I agree with you that ppl should pay. But coming from my perspective (young early 20's college kid), I grew up in the DL era. You have to understand the mentality of ppl my age and younger, we don't feel as if we should pay for this because in our minds there's no reason to. We don't even consider it stealing at this point, it's just that commonplace. The thing about providing the limited copies of the album is it makes it so artists don't have to focus on singles to drive sales, the consumer that'll pay $100 for an album (just an example, not necessarily the only solution) isn't going to care about chart-topping singles, they're going to want some REAL music...
Look at MMG for example, why would anybody feel any need to buy that group album, when a week later Meek just gonna come out with a free mixtape (arguably better than the album) and now they say Meek and Wale got a joint tape coming out soon, and they wonder why we just download all their shyt
I'm not far removed from the download era. I understand that people have decided that music is free. My problem is that they do not acknowledge that their behavior has an effect. I wouldn't care if people who downloaded did so and kept it moving. Instead, they bark the loudest about the quality of music and the state of the music business when they are directly contributing to its condition.
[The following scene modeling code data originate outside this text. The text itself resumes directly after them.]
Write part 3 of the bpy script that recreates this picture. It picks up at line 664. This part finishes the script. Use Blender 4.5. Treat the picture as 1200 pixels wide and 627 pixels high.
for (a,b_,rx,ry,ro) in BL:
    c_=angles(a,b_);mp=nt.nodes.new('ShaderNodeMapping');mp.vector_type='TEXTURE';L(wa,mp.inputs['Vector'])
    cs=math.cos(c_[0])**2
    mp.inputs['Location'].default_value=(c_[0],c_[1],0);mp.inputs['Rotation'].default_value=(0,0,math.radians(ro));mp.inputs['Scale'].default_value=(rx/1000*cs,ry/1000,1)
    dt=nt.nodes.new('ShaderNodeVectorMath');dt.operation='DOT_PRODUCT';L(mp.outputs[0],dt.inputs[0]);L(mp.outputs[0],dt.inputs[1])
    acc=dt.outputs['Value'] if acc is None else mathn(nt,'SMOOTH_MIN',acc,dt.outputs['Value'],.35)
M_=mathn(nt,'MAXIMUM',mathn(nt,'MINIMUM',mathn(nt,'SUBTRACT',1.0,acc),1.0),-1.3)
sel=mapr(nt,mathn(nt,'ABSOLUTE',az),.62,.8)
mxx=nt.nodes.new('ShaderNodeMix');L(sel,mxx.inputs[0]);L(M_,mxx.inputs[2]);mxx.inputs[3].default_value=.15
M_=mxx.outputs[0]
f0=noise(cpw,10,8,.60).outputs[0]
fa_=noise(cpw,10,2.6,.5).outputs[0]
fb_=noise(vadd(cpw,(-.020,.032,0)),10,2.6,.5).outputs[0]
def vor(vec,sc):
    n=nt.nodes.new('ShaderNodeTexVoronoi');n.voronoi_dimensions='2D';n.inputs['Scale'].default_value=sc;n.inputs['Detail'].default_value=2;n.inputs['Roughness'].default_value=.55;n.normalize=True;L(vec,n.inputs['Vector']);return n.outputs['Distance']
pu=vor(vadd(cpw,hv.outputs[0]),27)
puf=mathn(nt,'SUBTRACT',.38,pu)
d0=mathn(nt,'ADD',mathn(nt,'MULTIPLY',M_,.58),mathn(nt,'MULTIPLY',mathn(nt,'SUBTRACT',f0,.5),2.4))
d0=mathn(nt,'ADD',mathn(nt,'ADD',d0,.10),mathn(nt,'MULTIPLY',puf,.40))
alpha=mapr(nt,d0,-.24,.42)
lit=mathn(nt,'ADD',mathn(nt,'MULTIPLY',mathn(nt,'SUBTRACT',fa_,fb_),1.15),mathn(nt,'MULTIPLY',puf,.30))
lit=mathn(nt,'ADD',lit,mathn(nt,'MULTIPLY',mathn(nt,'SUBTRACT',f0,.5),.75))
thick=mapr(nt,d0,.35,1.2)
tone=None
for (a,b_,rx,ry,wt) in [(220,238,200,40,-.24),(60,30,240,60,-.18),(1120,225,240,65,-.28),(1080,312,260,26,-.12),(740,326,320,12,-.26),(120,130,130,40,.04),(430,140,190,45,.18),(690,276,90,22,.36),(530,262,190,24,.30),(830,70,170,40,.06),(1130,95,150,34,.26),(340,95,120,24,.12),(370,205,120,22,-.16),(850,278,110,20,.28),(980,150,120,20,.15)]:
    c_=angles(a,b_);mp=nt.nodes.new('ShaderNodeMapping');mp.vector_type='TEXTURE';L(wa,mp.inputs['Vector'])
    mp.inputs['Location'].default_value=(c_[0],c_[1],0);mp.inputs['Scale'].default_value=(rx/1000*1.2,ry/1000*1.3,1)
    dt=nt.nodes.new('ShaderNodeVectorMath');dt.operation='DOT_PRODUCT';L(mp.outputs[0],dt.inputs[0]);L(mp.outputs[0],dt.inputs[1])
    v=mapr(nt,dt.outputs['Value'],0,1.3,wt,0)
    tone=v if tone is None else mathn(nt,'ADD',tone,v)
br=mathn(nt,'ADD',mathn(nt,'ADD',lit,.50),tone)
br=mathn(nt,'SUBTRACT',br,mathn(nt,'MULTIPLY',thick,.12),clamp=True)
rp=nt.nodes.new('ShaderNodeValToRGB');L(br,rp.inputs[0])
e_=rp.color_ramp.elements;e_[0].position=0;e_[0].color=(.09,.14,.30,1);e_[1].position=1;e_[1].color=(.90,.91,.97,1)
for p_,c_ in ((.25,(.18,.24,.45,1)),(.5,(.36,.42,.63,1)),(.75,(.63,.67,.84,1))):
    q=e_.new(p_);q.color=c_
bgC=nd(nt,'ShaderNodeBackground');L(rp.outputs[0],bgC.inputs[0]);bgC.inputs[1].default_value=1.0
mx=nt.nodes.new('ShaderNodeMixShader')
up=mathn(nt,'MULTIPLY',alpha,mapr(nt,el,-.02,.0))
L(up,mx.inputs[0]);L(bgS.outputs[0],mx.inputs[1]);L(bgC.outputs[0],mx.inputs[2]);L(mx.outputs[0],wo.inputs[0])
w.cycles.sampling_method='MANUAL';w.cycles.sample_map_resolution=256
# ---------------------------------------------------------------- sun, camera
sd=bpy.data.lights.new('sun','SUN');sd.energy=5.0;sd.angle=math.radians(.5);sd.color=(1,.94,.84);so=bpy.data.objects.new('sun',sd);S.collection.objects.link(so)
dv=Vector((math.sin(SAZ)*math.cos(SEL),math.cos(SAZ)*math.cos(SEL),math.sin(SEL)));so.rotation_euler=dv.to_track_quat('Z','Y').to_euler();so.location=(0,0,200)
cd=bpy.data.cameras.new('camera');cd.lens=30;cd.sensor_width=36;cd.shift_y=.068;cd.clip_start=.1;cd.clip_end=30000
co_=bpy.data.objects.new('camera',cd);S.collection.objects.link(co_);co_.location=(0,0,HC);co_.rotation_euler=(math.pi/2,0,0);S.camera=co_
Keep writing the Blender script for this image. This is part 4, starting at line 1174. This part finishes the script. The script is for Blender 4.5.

The limited edition model is a small scale operation for a reason. The person who would pay $100 would also pay $10. The thing is that artists don't push the value that their work has or should have. That part of the story is being missed by artists. Sell your music. Foster the environment that it's worth being paid for. Encourage fans who buy to encourage others to buy. Word of mouth is underrated and under utilized. Drake having limited edition bundles in addition to normal and deluxe CDs is part of how they make the money back but would never be the be all end all. I remember that Take Care had a version with a t shirt. Nas and Nicki Minaj did the same. However, on tour, they have CDs and vinyl available to get people on the back end.
All artists work on singles because that generates interest in the project. I know that you were probably talking about out of the norm pop offerings to the radio but they help as well. People chase the radio because an overwhelming amount of people listen to the radio a lot. It's not going anywhere anytime soon.
With you MMG example, it's their fault for watering down their brand. If they want to put out free tape after tape and foster the cycle of no pay to play, that's on them. They have to be smarter with their art and livelihood. Another part is the mentality of "Why would I give my money to someone who is already rich?". I've heard that from music artists about other artists, so it's a widespread thing. If you value your work, others will value it. If they don't, you have to show it through your actions.